Isle of Man catches up
(CNS): Although UK Crown dependency, the Isle of Man, is already on the OECD ‘white list’, it has only just agreed to share information about those Europeans who save with its banks to EU members. The Cayman Islands, however, which remains on the ‘grey list’ has already been providing this information about its European bank account holders for several years. The move by the Isle of Man was announced at the OECD meeting in Paris this week but it is not due for implementation until 2011.
Isle of Man Treasury Minister Allan Bell said the decision to adopt the measure showed the offshore centre’s desire to remain at the forefront of international tax co-operation and transparency.
Offshore centres have been under growing pressure to conform to international standards of financial transparency since last year, as governments and international bodies focused on the role of tax havens in the financial crisis. The economic downturn has also led to an intensification of national efforts to maximise tax revenues by calling for greater financial openness from offshore jurisdictions.
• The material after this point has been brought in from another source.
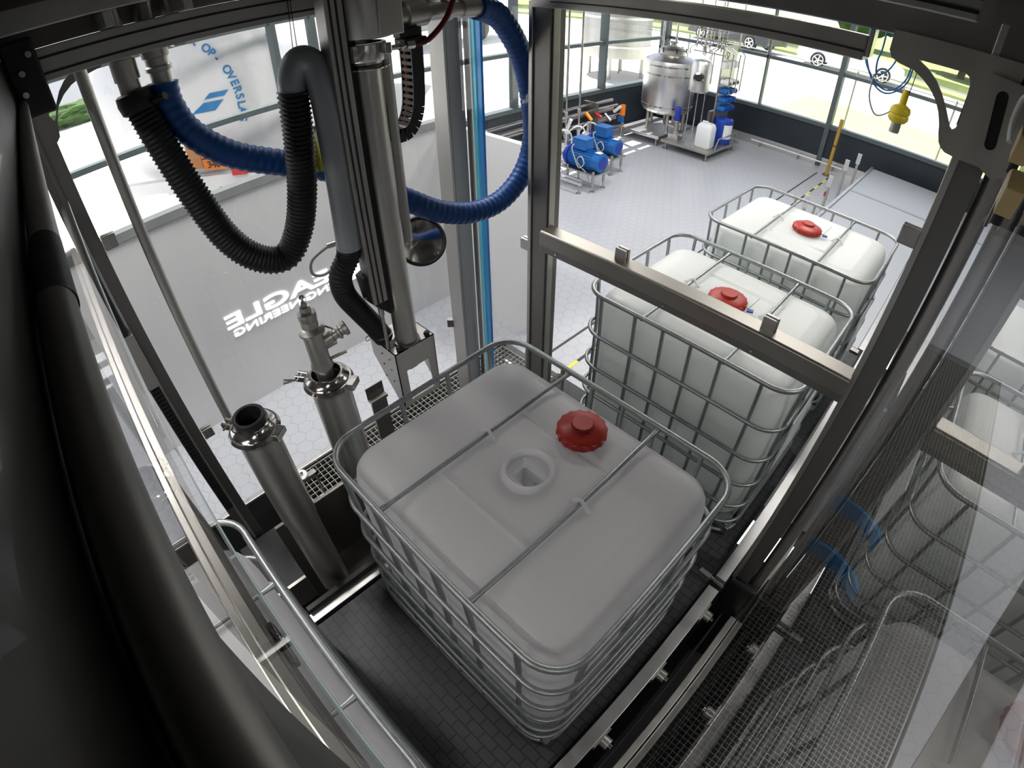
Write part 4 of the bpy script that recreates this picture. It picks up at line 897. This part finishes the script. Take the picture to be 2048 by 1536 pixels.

This has resulted in a flurry of tax treaty signings in the last few months, in which offshore centres have agreed to share information with specific countries for the purposes of tax investigations. Cayman now has ten treaties in place, while the Isle of Man has fifteen, three over the magic OECD number. However, Cayman already shares bank saving details with 27 European countries, ensuring that citizens of those countries declare the interest they earn here in Cayman for tax purposes in their country of origin.
The Isle of Man is one of three UK Crown dependencies on the ‘white list’ of jurisdictions that have met OECD standards — Guernsey and Jersey being the other two. Although these islands have the 12 Tax Information Exchange Agreements as specified, neither of these jurisdictions meet the EU savings directives yet.
The Isle of Man is said to be making a greater effort to restore its reputation as a leading financial centre and shrug off the tax haven label, particularly since last year’s collapse of Icelandic bank Kaupthing Singer & Friedlander, which led to the loss of millions of pounds of depositors’ money.
Category: Business
No doubt the OECD would rather white list and encourage the Isle of Man ,Jersey and Guernsey where depositors have lost hundreds of millions of dollars Having self destructed these places are no longer a threat and need help. But they would need an OECD guarantee to make a difference No bank failed in the Cayman Islands No depositor lost money.That is what aggravates the OECD
.Depositors get the point .Waving a white list around doesn’t replace your life savings.
Anon I agree that it will take time for the IoM to recover from this – if they ever do. However the IoM at least stumped up £150m from public funds to help stricken savers with lower deposits,having already disbursed £80m from the amount it earmarked. Guernsey has, in stark contrast, steadfastly refused to spend a single penny to help LG savers who lost the majority of their savings with its Government saying it has no "appetite" to do so.
I have to agree with Offshore Victim in the sense that this report is not objective in its analysis of the system. However, the question of whether Cayman or IOM are better at disclosing tax information is not the real issue – neither one of them has good policies.
Moreover, the tax information exchange agreements which the IOM touts, are fairly meaningless. In these agreements, the tax information can only be exchanged upon a detailed "request." This means the country making the request essentially has to prove the guilt of the tax evader that they’re investigating before the other country will give them the relevant tax information.
Until we implement automatic exchange of tax information, no real change will occur.
Your report is biased and not correct in all respects. The facts are that all 3 of the UK crown dependencies already share information however EU clients may opt to pay a "retention tax" rather then disclosing information with their home jurisdiction. It is the second option allowing for the individual investor to pay this retention tax (currently set at 20%) that the Isle of man is seeking to revoke.
Its a pitty the Isle of Man government cannot step up like any other government in the world and secure depositors money.
The IOM government proposed a scheme which had no financial benefit over and above the DCS in the IOM.
The new scheme was voted against by depositors. The IOM government now wants the depositors to pay the bill for all their efforts
Spent on the failed scheme, once again making depositors loose even more.
I have lost faith in the IOM financial system and will certainly not recommend to anyone to use the IOM’s banking system.
My personal opinion is that the IOM will never recover from this because people will now see them for who they are,
Where the financial and legal systems have failed depositors.
Sour grapes.
Unlike the Cayman government, the Isle of Man is proactive in dealing with with its business affairs.
which no doubt is why even the judge in the KSFIOM liquidation hearings considers IOMs laws to be outdated.
One must remember that many of us caught in the KSF IoM debacle are British citizens and were refused bank accounts in England due to absense of standard address/living in the UK. Taxes were paid directly to the crown and, in many cases, direct credit of crown salary in the offshore bank. Can’t have it both ways…….you pay your taxes you expect your government to protect you when the proverbial excrement hits the proverbial fan!